What 'len' value does journald use?

> other file systems simply have no such ioctl, and they never fragment
> as terribly as btrfs can fragment. hence we don't call that ioctl.

I did explain how to avoid the fragmentation in the first place, to
obviate the need to defragment.

1. nodatacow. journald does this already
2. fallocate the intended final journal file size from the start,
instead of growing them in 8MB increments.
3. Don't reflink copy (including snapshot) the journals. This arguably
is not journald's responsibility but as it creates both the journal/
directory and $MACHINEID directory, it could make one or both of them
as subvolumes instead to ensure they're not subject to snapshotting
from above.


> I'd even be fine dropping it
> entirely, if someone actually can show the benefits of having the
> files unfragmented when archived don't outweigh the downside of
> generating some iops when executing the defragmentation.

I showed that the archived journals have way more fragmentation than
active journals. And the fragments in active journals are
insignificant, and can even be reduced by fully allocating the journal
file to final size rather than appending - which has a good chance of
fragmenting the file on any file system, not just Btrfs.

Further, even *despite* this worse fragmentation of the archived
journals, bcc-tools fileslower shows no meaningful latency as a
result. I wrote this in the previous email. I don't understand what
you want me to show you.

And since journald offers no ability to disable the defragment on
Btrfs, I can't really do a longer term A/B comparison can I?


>i.e. someone
> does some profiling, on both ssd and rotating media. Apparently noone
> who cares about this apparently wants to do such research though, and
> hence I remain deeply unimpressed. Let's not try to do such
> optimizations without any data that actually shows it betters things.

I did provide data. That you don't like what the data shows: archived
journals have more fragments than active journals, is not my fault.
The existing "optimization" is making things worse, in addition to
adding a pile of unnecessary writes upon journal rotation.
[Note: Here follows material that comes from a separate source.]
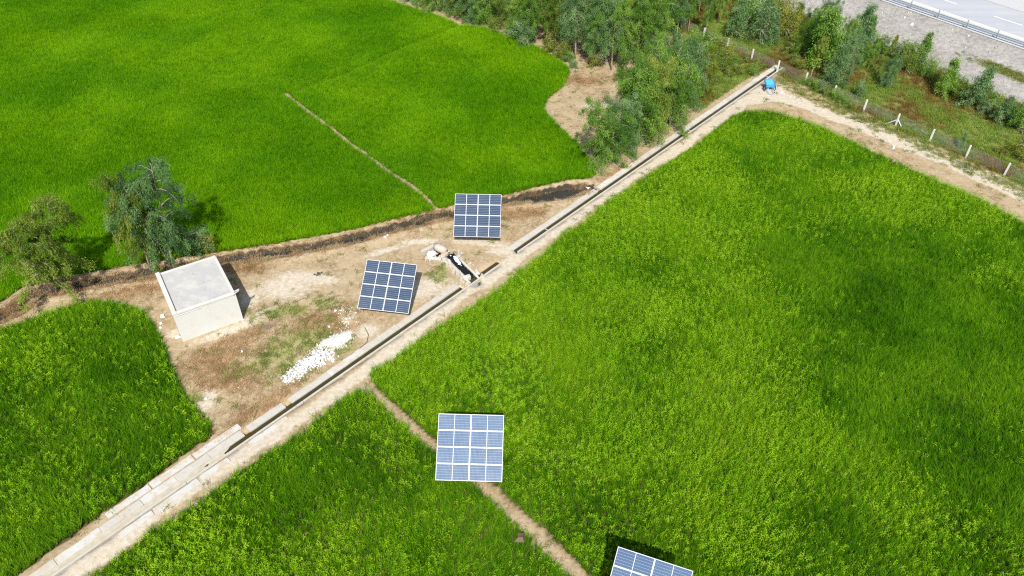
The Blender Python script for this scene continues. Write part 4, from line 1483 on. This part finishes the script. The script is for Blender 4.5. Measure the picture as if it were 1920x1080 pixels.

Conversely, you have not provided data proving that nodatacow
fallocated files on Btrfs are any more fragmented than fallocated
files on ext4 or XFS.

2-17 fragments on ext4:
https://pastebin.com/jiPhrDzG
https://pastebin.com/UggEiH2J

That behavior is no different for nodatacow fallocated journals on
Btrfs. There's no point in defragmenting these no matter the file
system. I don't have to profile this on HDD, I know that even in the
best case you're not likely to get (certainly not guaranteed) to get
fewer fragments than this. Defrag on Btrfs is for the thousands of
fragments case, which is what you get with datacow journals.